Tocando la coda de estas reflexiones alrededor de la vida, pasión y agonía del bambuco, se hace imperativo señalar en dónde estuvieron las fallas; por acción u omisión qué o quiénes son los culpables de su exclusión en la parrilla radial y del espectáculo. Por mi parte creo que el desmadre es culpa de todos: de músicos, compositores, cantantes y gestores culturales.

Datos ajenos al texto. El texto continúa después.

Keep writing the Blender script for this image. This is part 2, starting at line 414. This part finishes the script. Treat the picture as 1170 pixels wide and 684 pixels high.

Pero, por encima de todo, el determinador de la agonía bambuquera es el sistema educativo y cultural del establecimiento, silente ante un modelo económico y una ética comercial que a su vez es aceitada por el delictual soborno de nombre universal: la payola, que no es otra cosa que pagar por sonar. Simple es comprender que lo que no suena no gusta y en la ejecución de la tarea de embutir la música y sus ídolos, la publicidad hace realidad la teoría de los reflejos condicionados de Pavlov.
Puede argüirse, bajo una mirada institucional, que la creación musical andina del país se mueve de la mano de jóvenes y viejos y que ahí está el centenar de festivales y concursos para demostrar esa patriótica supervivencia. Y puede ser cierto, con la salvedad de que los bambucos y expresiones andinas, terminaron por estar condenadas a la ineditez; vale decirlo de otro modo: lo folclórico e incluso las nuevas expresiones pierden su virginidad solo de festival en festival. Su posibilidad vital de mostrarse está reducida a los tablados y auditorios de aquellos afortunados certámenes subvencionados por el Estado. La música andina, entonces, tiene una existencia que se cumple de tranco en tranco gracias a una agenda cultural. Mientras tanto, su majestad el mercadeo, el rating, la payola y sus hijos mimados: el despecho y el reguetón, siguen acaballados en el dial y engordando los bolsillos de comerciantes y mercenarios musicales.